As some of them sit there, criticising judges for instance, do they know whom they endanger when they threaten judicial independence? It's no use sticking up for judges if people don't understand the limitations of government. When asked in 1787 what kind of government would be created, Benjamin Franklin answered, "a republic, of course, if we can keep it."

Franklin new how easily democracy could be lost if the separation of powers is destroyed.

Last year in Chicago, retired Supreme Court Justice David Souter called for the restoration of civics to be taught in schools because two-thirds of Americans can't name all three branches of government.
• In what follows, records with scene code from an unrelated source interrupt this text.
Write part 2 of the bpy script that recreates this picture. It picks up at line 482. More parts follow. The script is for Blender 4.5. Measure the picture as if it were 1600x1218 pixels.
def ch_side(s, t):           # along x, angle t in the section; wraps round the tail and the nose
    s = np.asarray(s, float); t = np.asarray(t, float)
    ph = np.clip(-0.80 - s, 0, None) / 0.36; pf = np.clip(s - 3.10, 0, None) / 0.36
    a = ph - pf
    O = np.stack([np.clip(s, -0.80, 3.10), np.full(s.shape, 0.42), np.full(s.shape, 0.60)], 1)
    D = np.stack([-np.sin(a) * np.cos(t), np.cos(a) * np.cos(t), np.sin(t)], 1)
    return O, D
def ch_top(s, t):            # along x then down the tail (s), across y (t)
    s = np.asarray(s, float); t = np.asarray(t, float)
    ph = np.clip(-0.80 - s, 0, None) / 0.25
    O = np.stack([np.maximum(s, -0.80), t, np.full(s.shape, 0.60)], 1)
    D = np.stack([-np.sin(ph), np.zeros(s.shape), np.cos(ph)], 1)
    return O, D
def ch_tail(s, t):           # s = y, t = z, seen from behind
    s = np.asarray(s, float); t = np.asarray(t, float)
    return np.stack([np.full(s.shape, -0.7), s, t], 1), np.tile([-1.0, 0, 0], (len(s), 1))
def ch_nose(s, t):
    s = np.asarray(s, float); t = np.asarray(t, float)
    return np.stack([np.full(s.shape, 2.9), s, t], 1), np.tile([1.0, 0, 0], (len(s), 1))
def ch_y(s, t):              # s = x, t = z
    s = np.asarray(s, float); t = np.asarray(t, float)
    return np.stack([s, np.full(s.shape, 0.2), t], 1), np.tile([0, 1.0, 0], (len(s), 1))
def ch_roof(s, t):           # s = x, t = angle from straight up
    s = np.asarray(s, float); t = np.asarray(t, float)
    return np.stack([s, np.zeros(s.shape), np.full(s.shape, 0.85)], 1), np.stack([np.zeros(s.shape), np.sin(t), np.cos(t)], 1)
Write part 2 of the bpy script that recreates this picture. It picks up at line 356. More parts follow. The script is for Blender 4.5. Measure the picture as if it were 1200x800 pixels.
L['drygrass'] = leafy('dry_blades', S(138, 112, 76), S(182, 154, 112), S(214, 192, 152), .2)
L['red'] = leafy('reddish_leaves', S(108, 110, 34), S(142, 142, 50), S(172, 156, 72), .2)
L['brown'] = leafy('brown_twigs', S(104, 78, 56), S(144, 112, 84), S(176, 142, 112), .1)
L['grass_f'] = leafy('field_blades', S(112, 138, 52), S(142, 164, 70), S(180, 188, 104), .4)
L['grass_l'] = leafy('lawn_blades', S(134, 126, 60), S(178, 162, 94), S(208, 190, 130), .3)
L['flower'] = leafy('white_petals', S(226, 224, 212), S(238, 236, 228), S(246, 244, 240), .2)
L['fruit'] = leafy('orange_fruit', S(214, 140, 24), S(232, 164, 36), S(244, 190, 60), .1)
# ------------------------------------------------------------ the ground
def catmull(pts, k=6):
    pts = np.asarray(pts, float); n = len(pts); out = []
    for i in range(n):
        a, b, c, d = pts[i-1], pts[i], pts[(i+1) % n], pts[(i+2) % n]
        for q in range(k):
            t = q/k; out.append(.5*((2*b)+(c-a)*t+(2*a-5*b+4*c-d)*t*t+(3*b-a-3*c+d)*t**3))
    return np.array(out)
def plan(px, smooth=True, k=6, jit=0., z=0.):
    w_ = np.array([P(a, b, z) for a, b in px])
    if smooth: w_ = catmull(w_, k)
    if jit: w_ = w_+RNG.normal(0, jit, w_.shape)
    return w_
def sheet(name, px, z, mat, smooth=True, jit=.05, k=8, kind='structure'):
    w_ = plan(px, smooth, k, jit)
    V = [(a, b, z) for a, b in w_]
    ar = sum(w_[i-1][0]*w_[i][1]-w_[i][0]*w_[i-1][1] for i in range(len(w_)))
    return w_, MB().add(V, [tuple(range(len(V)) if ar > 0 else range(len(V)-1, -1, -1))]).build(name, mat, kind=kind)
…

There has to be a separation of powers, he said, not to protect the judges or the politicians - they are powerful enough to protect themselves - but for the people.

"There has to be a safe place [for ordinary people] and we have to be it."

And while they may curse the fourth estate for prying into their muffin-munching, they should remember we nit-pickers sit outside to try and keep them all honest.

So what are our New Zealand politicians doing with their concentrated power? With apologies to Joan Didion, I sometimes fear they're slouching towards oligarchy.

When I first entered Parliament, a tough, former undercover cop friend, who'd put many drug dealers inside, rang me and said, "Never forget where you came from."

And when I did start to forget, I made the decision not to stand again. "Don't vote for me," I said sotto voce, "My heart's not in this any more."

The next mayor of Auckland city is only another human being. He (or she if a woman steps into the campaign) will only be as powerful as the one crucial vote which decides if he's a politician or one of the people.